Monday, September 23, 2013

luke warm spaghetti westerns



I have this habit of buying old Italian Westerns hoping that I'll find a good one.  I know it's probably not ever going to happen.  I've been looking for the past thirty plus years.  It's been a big waste of time, yet something keeps driving me.  I keep picking up movies in the discount bins ~ Italian Western titles I've never seen before.  There have only been a handful (or should I say 'fistful) of Italian Westerns worth their salt (or should I say garlic).  Last week I found a collection of ten movies for 3 dollars more and reached for it.  As I try to watch them, I find myself falling to sleep about thirty minutes into them.
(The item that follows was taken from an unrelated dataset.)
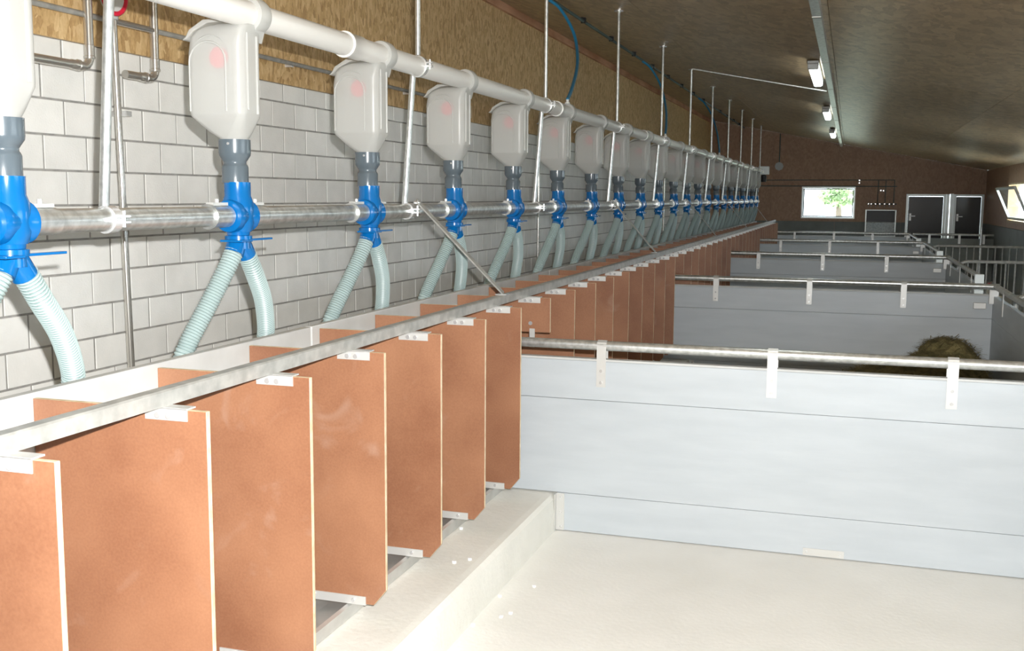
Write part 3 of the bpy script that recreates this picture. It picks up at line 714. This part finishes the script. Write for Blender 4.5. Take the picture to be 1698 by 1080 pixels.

There was a time in the early sixties that the Italian movie industry was tanking.  I guess their audiences were getting weary of watching gladiator movies.  That seemed to be the majority of the movies exported.  Sergio Leone made a Western that turned the heads of movie goers everywhere and so Italian producers wanted to get in on the action.  Instead of churning out Sword and Sandal'movies, they started churning out what became known as Spaghetti Westerns.  They'd make them until their audience everywhere got weary of watching them.


It was Sergio Leone that introduced the genre, catapulting American second string actors into international super-stardom.  Unlike his rivals,  Leone didn't just make Westerns, he made epic Westerns.  He had a style of shooting that all the other directors emulated, but no one ever came close.  I know, I've seen a lot of Italian Westerns.  Other production companies tried to deliver Ennio Morriconesque scores, (some were pretty darn good scores) but their movies sucked nevertheless.  The anti-hero, the tight close-ups, the extreme panoramic shots, the familiar gunfire were always in the mix.  They tried to copy everything - but they never succeeded.

What they lacked was a good story and the ability to tell it.  Only Leone could do it.  He could tell the story.  He knew how to use the lens.  He was an artist of the same calibur of the directors he himself emulated - John Ford and Akira Kurosawa.  His emulations were not mere copies of the works he admired.  He told his own stories his own way.  Leone didn't do cheap imitations - he did  works of art.

I don't know why I do it.  Maybe I'm doing it to see if there was another master at work back in the day.  Wishful thinking I know.  Why do I keep picking up these bargain movies hoping to find gold among the rubbish?  If you happen to have a title of an old Spaghetti Western that you really liked ~ let me know.  I'd be obliged.